Les Liaisons ambiguës



Courtesy of the artists

Exhibition Period:   21st December (Wednesday), 2016 –
            26th February (Sunday), 2017
            Mon-Sat 11:00-20:00 (Last entry 19:30),
            Sun 11:00-19:00 (Last entry 18:30)
            Open daily (Except for store closing day)
            Free admission
Organized by:    Fondation d’entreprise Hermès
Supported by:    Gallery SO London, YAMAMOTO GENDAI,
            Hiko Mizuno College of Jewelry
Under the auspices of: Embassy of Switzerland,
            Embassy of France/Institut français du Japon

Fondation d’entreprise Hermès is pleased to present the exhibition featuring works by three artists of different generations, nationalities, and working methods, which explore the relationships between work and human body.

Through his jewelry, designed to be worn on the body, Swiss jewelry artist Bernhard Schobinger straightforwardly conveys the materiality of the body, its strength, weakness, and desires. His jewelry pieces employing found objects such as pieces of broken glass seduce the viewer with their free, bold, and invulnerable forms. Bodily adornments, historically linked to both love and power and always the object of desire, here seem to effect a subtle reversal of the power dynamic, and to revel in their role, for the first time, in the absence of the human body.

The French painter Anne Laure Sacriste has consistently explored the realm of painterly expression. During the Renaissance, after mastering the technique of perspective, painters were able to transfer their own vantage points to the viewer. Thereafter, new advances such as the camera and video technology were made, but now as then, we remain unable to break through to the other side of the picture plane. Is it that what continues to enchant us most is the ambiguous and uncertain zone that lies beyond a painting’s vanishing point? In this show, Sacriste superimposes the poetic and geometric abstraction seen in Paolo Uccello’s 15th-century painting The Battle of San Romano and a rock garden in Kyoto, compellingly presenting a fluid and relativistic relationship between inside and outside, the part and the whole.

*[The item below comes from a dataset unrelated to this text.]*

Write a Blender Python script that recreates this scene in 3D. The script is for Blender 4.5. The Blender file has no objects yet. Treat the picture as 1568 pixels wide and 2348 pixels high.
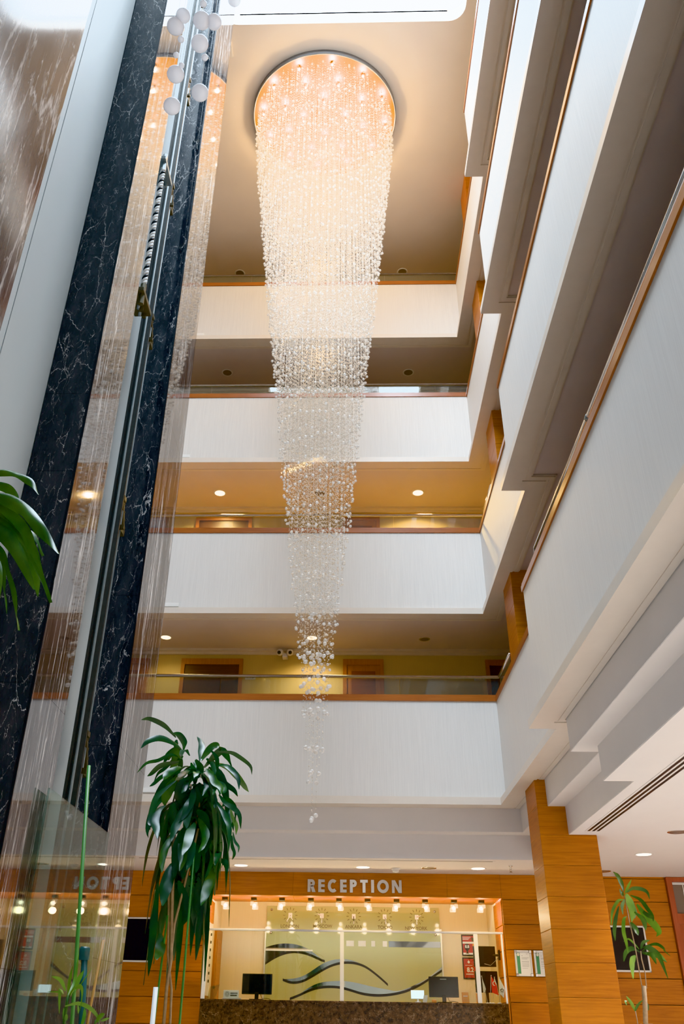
import bpy, bmesh, math, random
import numpy as np
from mathutils import Vector, Matrix, noise

random.seed(7)
rng = np.random.default_rng(7)
SC = bpy.context.scene
COL = SC.collection
R = math.radians
LAMP_CH, SPOT_CH, LAMP_RC, SKY, EXPO, LOOK, VT, GAM = 17.0, 170.0, 10.0, 27.0, 0.3, 'None', 'Khronos PBR Neutral', 1.25
CORE_FILL = [(15.3, 24, .04), (13.9, 24, .04), (12.2, 18, .04), (10.2, 8, .04)]
LOBBY = []
LOB = 230

LEAF_L=[(((-1.072,2.626),(-1.127,2.675),(-1.173,2.698),(-1.232,2.712),(-1.274,2.697)),0.026),(((-1.019,2.545),(-1.069,2.577),(-1.142,2.592),(-1.205,2.557),(-1.233,2.499)),0.035),(((-1.028,2.544),(-1.077,2.563),(-1.132,2.544),(-1.17,2.502)),0.038),(((-1.028,2.54),(-1.067,2.553),(-1.097,2.53),(-1.11,2.491)),0.028),(((-1.009,2.54),(-1.003,2.577),(-1.035,2.614),(-1.068,2.614)),0.033),(((-1.069,2.619),(-1.087,2.609),(-1.1,2.576)),0.024),(((-0.899,2.472),(-0.913,2.555),(-0.926,2.624),(-0.965,2.676)),0.035),(((-0.899,2.477),(-0.871,2.532),(-0.837,2.578),(-0.8,2.583),(-0.792,2.551)),0.037),(((-0.883,2.45),(-0.837,2.514),(-0.784,2.56),(-0.743,2.524),(-0.716,2.469)),0.04),(((-0.839,2.541),(-0.808,2.514),(-0.8,2.468),(-0.811,2.432)),0.024),(((-0.796,2.532),(-0.721,2.538),(-0.663,2.515),(-0.599,2.47),(-0.587,2.421)),0.021),(((-0.81,2.477),(-0.739,2.464),(-0.68,2.42),(-0.64,2.375),(-0.615,2.347)),0.035),(((-0.808,2.455),(-0.747,2.451),(-0.689,2.411),(-0.653,2.358),(-0.642,2.296)),0.028),(((-1.022,2.485),(-1.07,2.494),(-1.126,2.448),(-1.175,2.42),(-1.206,2.353)),0.023),(((-1.03,2.467),(-1.089,2.448),(-1.138,2.425),(-1.175,2.38),(-1.195,2.358)),0.026),(((-1.027,2.531),(-1.058,2.512),(-1.067,2.466),(-1.099,2.412)),0.042),(((-1.025,2.422),(-1.092,2.394),(-1.148,2.349),(-1.191,2.283),(-1.202,2.183)),0.037),(((-1.036,2.395),(-1.091,2.336),(-1.153,2.27),(-1.178,2.209),(-1.187,2.132),(-1.179,2.085)),0.028),(((-1.042,2.359),(-1.104,2.292),(-1.14,2.239),(-1.148,2.153),(-1.151,2.098),(-1.133,2.065)),0.03),(((-1.041,2.394),(-1.071,2.328),(-1.092,2.262),(-1.091,2.21)),0.051),(((-0.97,2.382),(-0.999,2.35),(-1.021,2.293),(-1.019,2.223)),0.06),(((-0.968,2.504),(-0.982,2.513),(-0.984,2.476),(-0.975,2.435)),0.031),(((-0.933,2.486),(-0.906,2.45),(-0.903,2.414),(-0.907,2.405)),0.038),(((-0.922,2.413),(-0.911,2.396),(-0.912,2.355)),0.035),(((-0.935,2.259),(-0.94,2.207),(-0.942,2.134),(-0.931,2.067)),0.05),(((-1.033,2.223),(-1.052,2.193),(-1.055,2.133),(-1.039,2.066)),0.046),(((-0.883,2.396),(-0.845,2.329),(-0.818,2.286),(-0.818,2.225)),0.037),(((-0.862,2.427),(-0.817,2.383),(-0.789,2.33),(-0.745,2.291),(-0.733,2.252)),0.037),(((-0.838,2.356),(-0.794,2.325),(-0.777,2.282),(-0.783,2.243)),0.03),(((-0.792,2.365),(-0.738,2.317),(-0.716,2.265),(-0.719,2.247)),0.023),(((-0.772,2.282),(-0.727,2.23),(-0.675,2.2),(-0.636,2.158),(-0.622,2.082)),0.028),(((-0.714,2.243),(-0.7,2.179),(-0.675,2.136),(-0.681,2.094)),0.023),(((-0.844,2.264),(-0.804,2.221),(-0.773,2.182),(-0.766,2.14)),0.037),(((-0.787,2.243),(-0.737,2.178),(-0.701,2.119),(-0.674,2.053),(-0.67,1.937)),0.027),(((-0.766,2.2),(-0.747,2.136),(-0.723,2.115),(-0.729,2.069)),0.025),(((-0.889,2.156),(-0.848,2.093),(-0.816,2.035),(-0.819,1.969),(-0.833,1.92)),0.039),(((-0.829,2.135),(-0.792,2.072),(-0.765,2.01),(-0.747,2.01)),0.025),(((-0.776,2.093),(-0.758,2.035),(-0.748,1.969),(-0.761,1.961)),0.034),(((-0.756,1.961),(-0.741,1.929),(-0.745,1.868)),0.036),(((-0.806,2.03),(-0.772,1.99),(-0.774,1.908),(-0.783,1.852)),0.029),(((-0.678,2.052),(-0.67,1.991),(-0.653,1.95),(-0.662,1.913)),0.018),(((-0.923,2.029),(-0.89,1.968),(-0.883,1.887),(-0.891,1.827)),0.04),(((-0.965,2.092),(-0.975,2.008),(-0.98,1.926),(-0.981,1.806)),0.059),(((-1.033,2.049),(-1.048,1.987),(-1.053,1.905),(-1.04,1.825)),0.036),(((-1.087,2.218),(-1.114,2.175),(-1.116,2.111),(-1.091,2.048),(-1.071,1.991)),0.041),(((-0.907,2.351),(-0.875,2.307),(-0.852,2.251),(-0.848,2.203)),0.051),(((-0.902,2.198),(-0.862,2.156),(-0.839,2.093),(-0.858,2.009)),0.05),(((-0.952,2.05),(-0.928,1.988),(-0.925,1.906),(-0.93,1.826)),0.04),(((-0.999,2.35),(-0.974,2.284),(-0.975,2.198),(-0.985,2.112)),0.056),(((-0.935,2.351),(-0.91,2.285),(-0.907,2.198),(-0.918,2.126)),0.051),(((-0.97,2.241),(-0.98,2.155),(-0.999,2.07),(-0.999,1.987)),0.05),(((-0.899,2.113),(-0.907,2.05),(-0.909,1.976),(-0.92,1.906)),0.045),(((-0.97,2.431),(-0.985,2.395),(-0.999,2.35),(-1.015,2.324)),0.037),(((-0.954,2.463),(-0.94,2.413),(-0.945,2.36)),0.033),(((-0.873,2.504),(-0.839,2.486),(-0.816,2.432),(-0.803,2.387)),0.031),(((-1.018,2.44),(-1.052,2.412),(-1.081,2.372),(-1.09,2.332)),0.037),(((-1.088,1.79),(-1.083,1.622),(-1.078,1.469),(-1.075,1.322)),0.036),(((-0.936,1.85),(-0.888,1.691),(-0.865,1.504)),0.056),(((-0.805,1.805),(-0.824,1.647),(-0.839,1.537),(-0.849,1.409)),0.036),(((-0.772,1.875),(-0.783,1.76),(-0.8,1.658)),0.051),(((-1.017,1.896),(-1.018,1.78),(-1.017,1.656)),0.062),(((-0.859,1.851),(-0.855,1.714),(-0.857,1.624)),0.051),(((-0.97,1.803),(-0.918,1.668),(-0.927,1.579)),0.056),(((-1.046,1.534),(-1.019,1.449),(-1.021,1.396)),0.049)]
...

Berlin-based artist Nile Koetting works primarily with intangible materials such as light and sound waves, while experimenting with the transformation of phenomena such as signals and scents into new modes of physical sensation and communication. While Koetting draws on the Italian philosopher Mario Perniola’s Enigmas, his work shows a resonance with the punk ethos of apathy and “no future,” as a steadfast attitude toward the ongoing “objectification” of the human being. In his highly personal installations, he advances a futuristic view of the body and physicality, and new perceptions of the public realm.

The physical relationships between artists and the incredible range of materials they use have parallels with the transactions we carry out in our daily lives, our private dialogues and relationships of constraint and control. However, in their expressions, the artist explores the materiality of the medium and rediscovers its physicality, the two deliver stimuli to one another, and finally weave autonomous, expanding and transcendent relationships. We invite you to enjoy the subtle complicity among object, body, and space that these three artists generate through their unique placement of the work of art in opposition to the body.